WHAT TO DO: Write out the data below in full, unchanged, minus the images.

SOURCE MATERIAL:
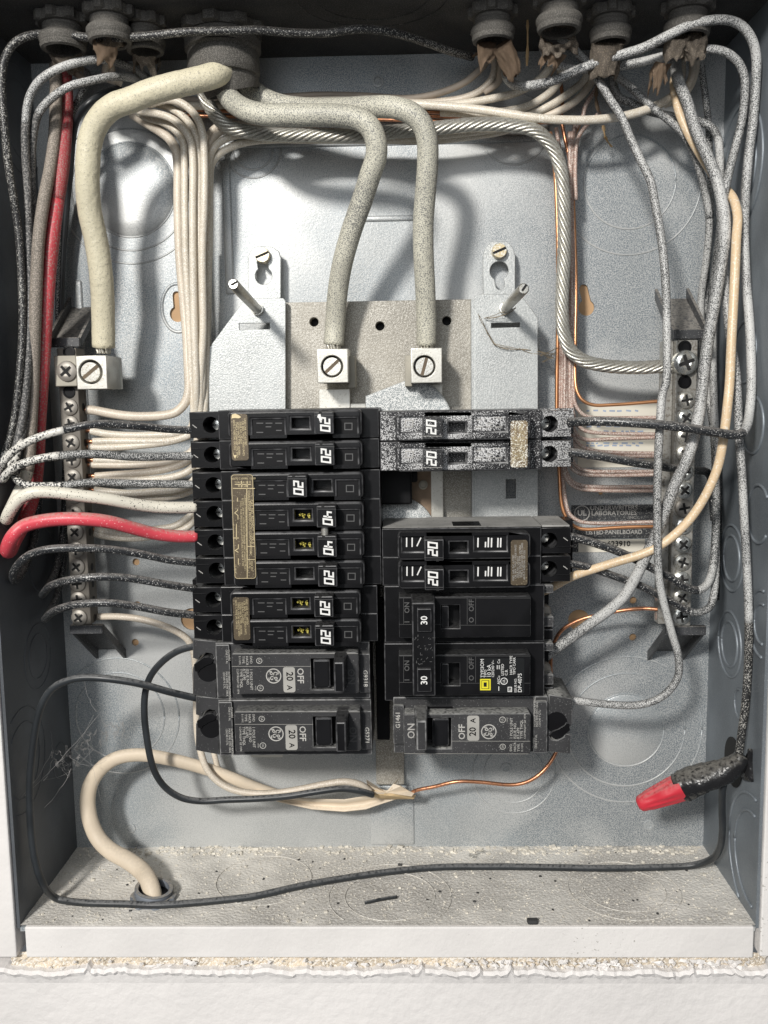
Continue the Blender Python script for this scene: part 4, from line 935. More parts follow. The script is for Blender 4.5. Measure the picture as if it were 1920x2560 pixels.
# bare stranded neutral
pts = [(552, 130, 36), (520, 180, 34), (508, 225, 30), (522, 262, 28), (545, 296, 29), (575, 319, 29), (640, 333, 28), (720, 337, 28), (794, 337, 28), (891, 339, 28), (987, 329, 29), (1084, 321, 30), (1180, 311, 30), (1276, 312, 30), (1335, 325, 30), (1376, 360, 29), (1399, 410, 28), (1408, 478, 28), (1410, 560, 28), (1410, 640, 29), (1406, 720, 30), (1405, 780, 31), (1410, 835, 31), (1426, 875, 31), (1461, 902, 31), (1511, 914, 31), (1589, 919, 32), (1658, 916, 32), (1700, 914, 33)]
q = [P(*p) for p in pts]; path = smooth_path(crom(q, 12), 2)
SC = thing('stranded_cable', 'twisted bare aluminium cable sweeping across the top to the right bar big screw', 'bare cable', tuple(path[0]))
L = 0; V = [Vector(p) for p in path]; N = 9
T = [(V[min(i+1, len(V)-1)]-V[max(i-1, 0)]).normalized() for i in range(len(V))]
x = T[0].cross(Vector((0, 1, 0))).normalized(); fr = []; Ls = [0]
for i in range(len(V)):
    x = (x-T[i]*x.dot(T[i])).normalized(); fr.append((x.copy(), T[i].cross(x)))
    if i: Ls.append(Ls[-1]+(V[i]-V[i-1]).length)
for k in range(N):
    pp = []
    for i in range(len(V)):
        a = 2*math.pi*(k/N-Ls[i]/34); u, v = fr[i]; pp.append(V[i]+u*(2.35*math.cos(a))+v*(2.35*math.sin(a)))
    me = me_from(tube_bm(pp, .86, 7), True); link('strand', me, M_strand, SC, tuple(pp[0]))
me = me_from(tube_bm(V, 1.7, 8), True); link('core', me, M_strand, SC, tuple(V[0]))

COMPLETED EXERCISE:
Continue the Blender Python script for this scene: part 4, from line 935. More parts follow. The script is for Blender 4.5. Measure the picture as if it were 1920x2560 pixels.
# bare stranded neutral
pts = [(552, 130, 36), (520, 180, 34), (508, 225, 30), (522, 262, 28), (545, 296, 29), (575, 319, 29), (640, 333, 28), (720, 337, 28), (794, 337, 28), (891, 339, 28), (987, 329, 29), (1084, 321, 30), (1180, 311, 30), (1276, 312, 30), (1335, 325, 30), (1376, 360, 29), (1399, 410, 28), (1408, 478, 28), (1410, 560, 28), (1410, 640, 29), (1406, 720, 30), (1405, 780, 31), (1410, 835, 31), (1426, 875, 31), (1461, 902, 31), (1511, 914, 31), (1589, 919, 32), (1658, 916, 32), (1700, 914, 33)]
q = [P(*p) for p in pts]; path = smooth_path(crom(q, 12), 2)
SC = thing('stranded_cable', 'twisted bare aluminium cable sweeping across the top to the right bar big screw', 'bare cable', tuple(path[0]))
L = 0; V = [Vector(p) for p in path]; N = 9
T = [(V[min(i+1, len(V)-1)]-V[max(i-1, 0)]).normalized() for i in range(len(V))]
x = T[0].cross(Vector((0, 1, 0))).normalized(); fr = []; Ls = [0]
for i in range(len(V)):
    x = (x-T[i]*x.dot(T[i])).normalized(); fr.append((x.copy(), T[i].cross(x)))
    if i: Ls.append(Ls[-1]+(V[i]-V[i-1]).length)
for k in range(N):
    pp = []
    for i in range(len(V)):
        a = 2*math.pi*(k/N-Ls[i]/34); u, v = fr[i]; pp.append(V[i]+u*(2.35*math.cos(a))+v*(2.35*math.sin(a)))
    me = me_from(tube_bm(pp, .86, 7), True); link('strand', me, M_strand, SC, tuple(pp[0]))
me = me_from(tube_bm(V, 1.7, 8), True); link('core', me, M_strand, SC, tuple(V[0]))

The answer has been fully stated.